Why Remote Jobs Are More Competitive Than Ever
Remote jobs now attract 3–5× more applicants than equivalent on-site roles. A single remote engineering posting at a mid-size SaaS company can pull 800+ applications in a week. The upside: the companies hiring remotely are often the best in the world. The challenge: your application needs to stand out from a global pool.
The good news is that most applicants make the same predictable mistakes - and fixing them can move you from "auto-rejected" to "first-round call" dramatically faster.
Key Insight
The top reason remote applicants get rejected before interviews? A generic resume with no evidence of async work skills or self-management. Fix that first.
Step 1: Fix Your Resume for Remote Roles
A remote resume is not a traditional resume with "remote" added to your job titles. Hiring managers for distributed teams look for specific signals:
- Async communication: "Shipped X while coordinating with a team across 4 time zones" beats "collaborated with team members"
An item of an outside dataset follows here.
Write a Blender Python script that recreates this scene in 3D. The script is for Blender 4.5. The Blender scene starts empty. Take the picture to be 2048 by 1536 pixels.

- Self-directed results: Quantified outcomes you drove independently, not just team contributions
- Tool fluency: Mention Notion, Linear, Loom, Slack, Figma, GitHub - whichever apply. Shows remote-readiness.
- Location flexibility: Add "Available globally" or your timezone if you're open to overlap requirements
Keep your resume to one page if under 8 years experience. Two pages maximum after that. Remote hiring moves fast - recruiters spend 7–10 seconds on the first scan.
Step 2: Target Remote-First Companies (Not Just Remote-Friendly)
There's a crucial difference: remote-first companies build their entire culture around distributed work. Remote-friendly companies allow remote work but remain office-centered. In practice, remote-friendly roles often suffer from proximity bias, fewer promotions, and being excluded from key decisions.
Signs a company is truly remote-first:
- Their job postings say "async-first" or "documentation-first"
- Their handbook or culture page is publicly available
- Leadership is distributed across multiple countries
- They use async tools by default (Loom over Zoom, written RFCs over meetings)
Companies like GitLab, Automattic, Doist, Basecamp, Buffer, and Zapier have built legendary remote cultures. Use our remote jobs board to filter by remote type.
Step 3: Write a Cover Letter That Actually Works
Most cover letters are ignored. Here's what makes remote hiring managers actually read yours:
- Open with a specific hook: "I've been following [Company]'s engineering blog - your post on distributed tracing is how I found this role." Shows genuine interest.
- Address the remote context directly: "I've worked fully remote for 3 years across a team spanning UTC−5 to UTC+8." Immediately signals you're not new to this.
- One concrete result: "At [Previous Co], I led the redesign of our onboarding flow async over 6 weeks - it cut time-to-first-value by 40%."
- Close with curiosity: "I'd love to talk about how [specific team/product challenge] is being approached." Shows you did homework.
Keep it to 3 paragraphs. Anything longer signals poor communication skills - exactly the opposite of what remote companies want.
Step 4: Ace the Async Interview Process
Remote companies often include async steps: written responses to prompts, Loom video introductions, or take-home projects. Treat these as seriously as live interviews:
- Written prompts: Structure your answer clearly (problem → approach → outcome). Use headers if the response is long. Proofread twice.
- Loom videos: Record in a well-lit room with a clean background. Be concise - most Looms should be under 5 minutes. Use screen share to show your work.
- Take-home projects: Always deliver on time. Add a brief write-up explaining your decisions. Show your process, not just the output.
Step 5: Negotiate the Offer
Remote roles often come with additional considerations beyond salary: equipment stipends, co-working budgets, home office allowances, and async-friendly PTO policies. Negotiate the full package:
- $1,000–$2,000 home office setup budget (very common at top remote companies)
- Monthly internet/phone reimbursement ($50–$100)
- Co-working day passes or membership
- Async-first work hours (vs required overlap)
- Retreat travel budget (many remote companies meet 1–2× per year)
The salary benchmark for your role matters enormously. Use our salary guide to know your number before the conversation.
Bottom Line
Landing a remote job in 2026 takes specificity: a resume tailored to async work culture, applications targeted at genuinely remote-first companies, and interview performance that demonstrates you can communicate clearly without being in the same room. Most applicants skip these steps - which is exactly your opportunity.